Già da domenica l’opposizione si era schierata a favore dell’azione intrapresa dagli Stati Uniti per impedire all’Iran di ottenere armi nucleari, in particolare i raid contro Isfahan, Natanz e soprattutto Fordow.  Lo ha detto Andrew Hastie, ministro ombra ad interim per gli Affari esteri, che dopo aver accusato il governo di essersi fatto trovare impreparato dagli eventi, ha aggiunto: “Non potremo mai accettare un Iran dotato di armi nucleari, è un regime teocratico repressivo e sponsor del terrorismo. Non vogliamo una guerra, ma crediamo che questa sia stata una misura necessaria e proattiva”.

“Sono lieto che Penny Wong abbia, essenzialmente, sostenuto la nostra posizione, e sono lieto che sulla questione ci sia un approccio bipartisan”, ha aggiunto Hastie.

I verdi si sono dichiarati, prevedibilmente, contrari agli attacchi, con il portavoce alla Difesa, David Shoebridge che, chiedendo garanzie al governo che l’Australia non sarà coinvolta in alcun modo, nel conflitto, ha definito Donald Trump un “guerrafondaio”.

L’ex ambasciatore australiano in Iran, Paul Foley, ha definito “appropriata” la risposta australiana, sollecitando un ritorno alla diplomazia, “al più presto possibile”.

“Ci stiamo addentrando in un territorio inesplorato…e il governo australiano e gli altri governi, dovranno esaminare una serie di fattori”, ha detto Folley, speculando sul fatto che ci sono tre categorie di reazione, a disposizione dell’Iran, non rispondere, lanciare una risposta “limitata” o o colpire basi e interessi americani, nella regione.

“Un accordo di pace è ancora possibile, almeno se le parti in causa lo vogliono veramente”, ha aggiunto l’ex diplomatico, che ha ricordato la promessa di Donald Trump al suo insediamento per la seconda volta alla Casa Bianca, che sarebbe stato un presidente di pace, sottolineando che “Teheran, nel passato, ha indicato una preferenza al percorso diplomatico”.

La senatrice Wong ha confermato che, mentre lo spazio aereo nella regione rimane chiuso, funzionari australiani sono di stanza al confine terrestre con l’Azerbaijan, per assistere cittadini che vogliono lasciare l’Iran, incitandoli a farlo il più presto possibile, riconoscendo che la situazione è “rischiosa”.

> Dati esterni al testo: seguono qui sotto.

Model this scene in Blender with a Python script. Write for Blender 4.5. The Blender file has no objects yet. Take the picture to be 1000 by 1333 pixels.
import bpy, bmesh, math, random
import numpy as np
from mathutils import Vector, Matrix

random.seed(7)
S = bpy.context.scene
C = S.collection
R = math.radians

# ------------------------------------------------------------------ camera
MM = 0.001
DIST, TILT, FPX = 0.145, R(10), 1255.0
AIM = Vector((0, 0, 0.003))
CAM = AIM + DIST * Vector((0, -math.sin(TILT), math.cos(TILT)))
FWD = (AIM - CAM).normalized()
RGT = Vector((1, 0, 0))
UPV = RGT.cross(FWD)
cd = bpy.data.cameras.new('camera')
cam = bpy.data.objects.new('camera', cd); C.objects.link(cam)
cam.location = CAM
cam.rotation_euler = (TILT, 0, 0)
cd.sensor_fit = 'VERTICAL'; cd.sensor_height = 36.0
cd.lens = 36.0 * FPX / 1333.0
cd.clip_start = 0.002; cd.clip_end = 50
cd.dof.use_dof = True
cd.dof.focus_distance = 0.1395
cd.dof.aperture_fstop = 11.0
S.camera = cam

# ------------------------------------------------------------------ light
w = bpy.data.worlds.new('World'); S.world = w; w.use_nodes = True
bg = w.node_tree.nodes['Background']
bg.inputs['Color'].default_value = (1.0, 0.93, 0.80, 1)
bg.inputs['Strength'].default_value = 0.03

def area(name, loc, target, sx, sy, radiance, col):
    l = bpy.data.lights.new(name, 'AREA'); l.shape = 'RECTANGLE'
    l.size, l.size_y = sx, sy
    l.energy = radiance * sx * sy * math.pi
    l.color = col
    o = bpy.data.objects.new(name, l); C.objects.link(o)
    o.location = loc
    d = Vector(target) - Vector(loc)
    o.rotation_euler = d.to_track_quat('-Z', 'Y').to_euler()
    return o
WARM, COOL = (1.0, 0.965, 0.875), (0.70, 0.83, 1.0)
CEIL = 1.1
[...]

Precisando che sono circa 2.900 gli australiani al momento in Iran, e 1.300 quelli in Israele, già registrati presso le sedi diplomatiche australiane, che hanno espresso il desiderio di lasciare i due Paesi, Penny Wong ha detto che con la riapertura dello spazio aereo in Israele, il governo assisterà quanti si trovano in quel Paese a lasciarlo al più presto per via aerea.